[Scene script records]

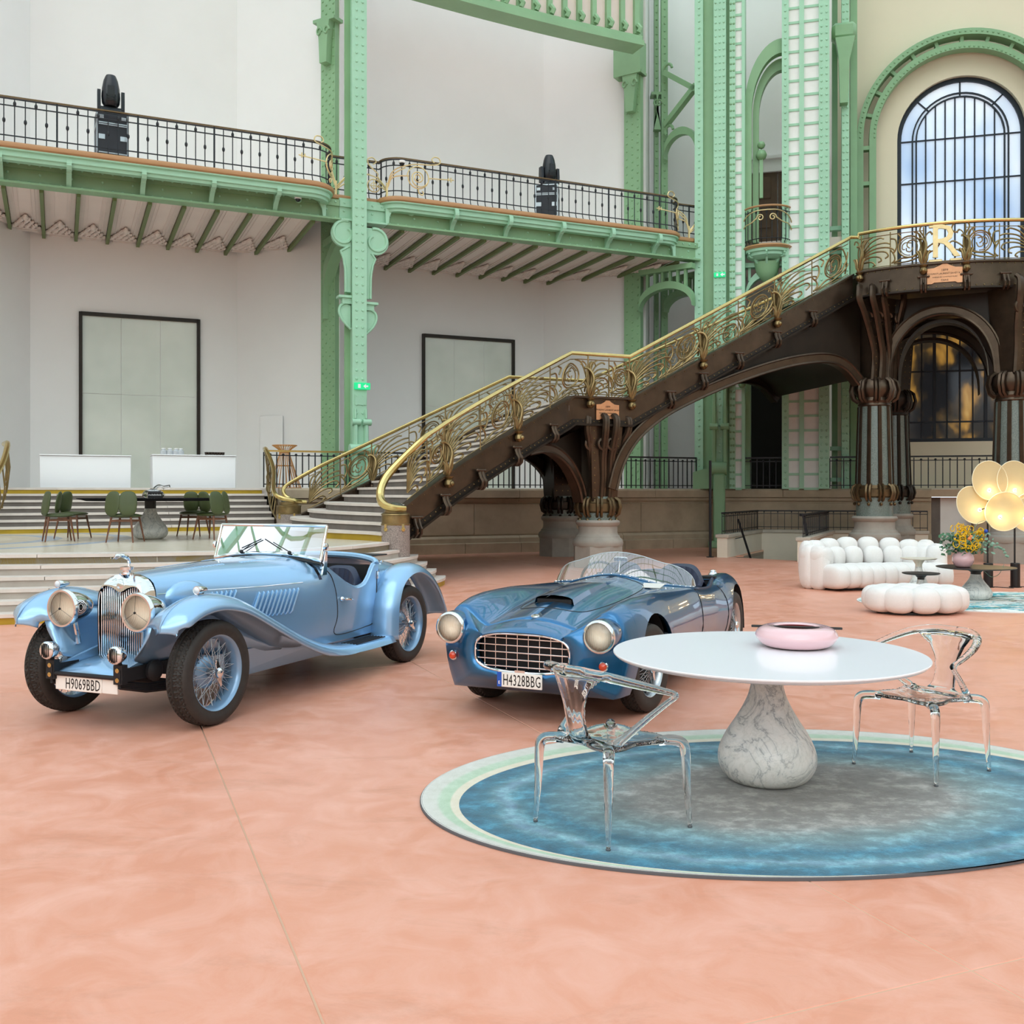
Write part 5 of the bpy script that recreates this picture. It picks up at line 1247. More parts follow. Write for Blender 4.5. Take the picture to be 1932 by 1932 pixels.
# arches between the big piers and towards the back
def pier_arch(a, b, m, z0=4.3, z1=5.92, yo=0):
    MT = frame(a, b - a, (0, 0, 1)); L = (b - a).length; c = [(L / 2 - (L / 2 - .38) * math.cos(t), z0 + (z1 - z0) * math.sin(t) ** .8 if math.sin(t) > 0 else z0) for t in [PI * i / 28 for i in range(29)]]
    arch_rib(MT, c, lambda x: ZP - .62, .2, 'arch_rib', m, yoff=yo, th=.34)
    c2 = [(L / 2 + (x - L / 2) * .86, z0 + (z - z0) * .9) for x, z in c]; MB(MT).strip([(x, z + .08) for x, z in c2], c2, .5, T(0, 0, yo - .6)).build('inner_rib', M['iron_dark_shaded'], gs)
pier_arch(cl_, cr_, 'iron'); pier_arch(V((9.7, 28.2, 0)), V((13.2, 27.0, 0)), 'iron_dark_shaded', 4.3, 6.0)
for (a, b, c_) in ((cl_, cb_, 1),):
    pier_arch(a, b, 'iron_dark_shaded')
# ---------------------------------------------------------------- materials for furniture
M['tabletop'] = plain('white_lacquer', 'f4f5f8', .28, coat=.2)
M['ivory'] = plain('ivory_lacquer', 'e6dfcf', .4)
M['pinkglaze'] = plain('pale_pink_glaze', 'e6bfc4', .12, coat=.6)
M['pinkinner'] = plain('dusty_pink_inside', 'b9686a', .4)
M['blackwood'] = plain('black_ash', '241f1d', .42, var=.2, scale=8)
M['blacksteel'] = plain('black_steel', '101012', .35)
M['upholstery'] = plain('white_bouclé'.replace('é', 'e'), 'e6e4e1', .95, var=.03, scale=60, bump=.25, bscale=220)
M['acrylic'] = glass('clear_acrylic', (.97, .985, .99, 1), 0.0, 1.47)
M['olive'] = plain('olive_leather', '454f2c', .5, var=.08, scale=4)
M['walnut'] = plain('walnut_wood', '6f4630', .45, var=.2, scale=10)
M['counter'] = plain('white_counter', 'fcfdff', .5)
k = NT('carrara_marble'); v = k.coord(); n1 = k.noise(v, 3.2, 9, .62, 1.6); n2 = k.noise(v, 7, 6, .6, 2.4); gg = k.noise(v, 1.6, 4)
vein = k.ramp(k.math('ABSOLUTE', k.math('SUBTRACT', n1, .5)), [(0, col('8e9396')), (.008, col('c2c5c5')), (.03, col('e2e3e0')), (.1, col('edece8'))]); vein2 = k.ramp(k.math('ABSOLUTE', k.math('SUBTRACT', n2, .5)), [(0, col('c9cccb')), (.015, col('eeeeeb')), (.06, (1, 1, 1, 1))])
k.l(k.mix(.4, k.mix(k.ramp(gg, [(.35, (.0, .0, .0, 1)), (.75, (.6, .6, .6, 1))]), vein, col('dcddd6')), vein2, 'MULTIPLY'), k.b.inputs['Base Color']); k.set(Roughness=.3); M['marble'] = k.m

# ---------------------------------------------------------------- round blue rug under the table
xc, yc, ra, rb_ = 1.45, 5.56, 1.915, 1.33
bxc, byc, ba, bb_ = 1.50, 5.405, 1.76, 1.165
def ell(cx, cy, a, b, t): return (cx + a * math.cos(t) + .2 * b * math.sin(t), cy + b * math.sin(t))
NA = 128; rows = []; att = []
for i in range(27):
    f = i / 26; rows.append([ell(bxc, byc, ba * max(f, .001), bb_ * max(f, .001), 2 * PI * q / NA) for q in range(NA)]); att += [f] * NA
for i in range(9):
    f = i / 8; rows.append([tuple(lerp(p, q_, f) for p, q_ in zip(ell(bxc, byc, ba, bb_, 2 * PI * q / NA), ell(xc, yc, ra, rb_, 2 * PI * q / NA))) for q in range(NA)]); att += [1.0001 + f] * NA
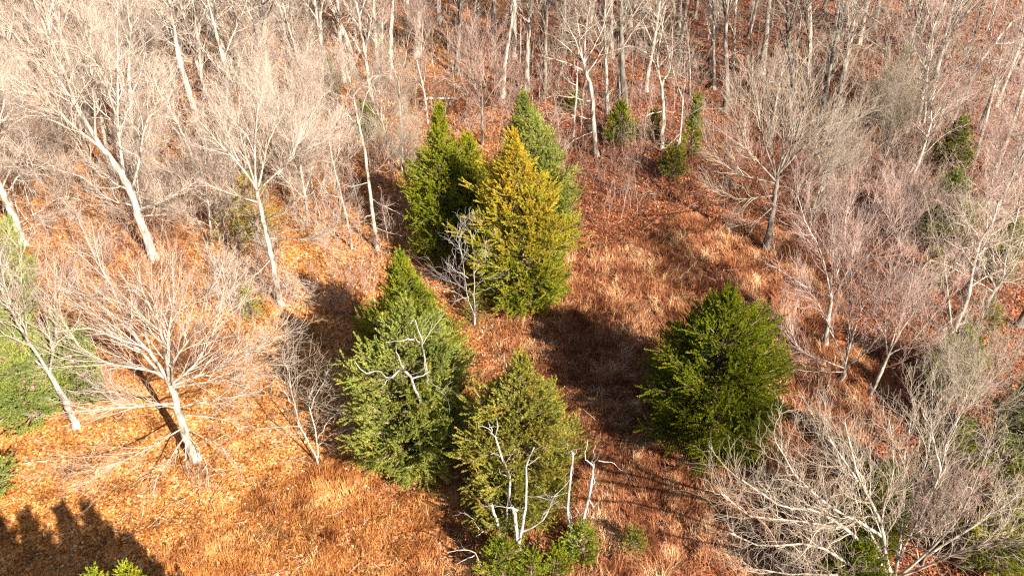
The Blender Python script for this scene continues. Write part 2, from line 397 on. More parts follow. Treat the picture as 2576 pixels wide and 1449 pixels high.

• [Task]:
Reply with the number of lines in the material above that contain "this", and nothing more.

• [Answer to the task]:
2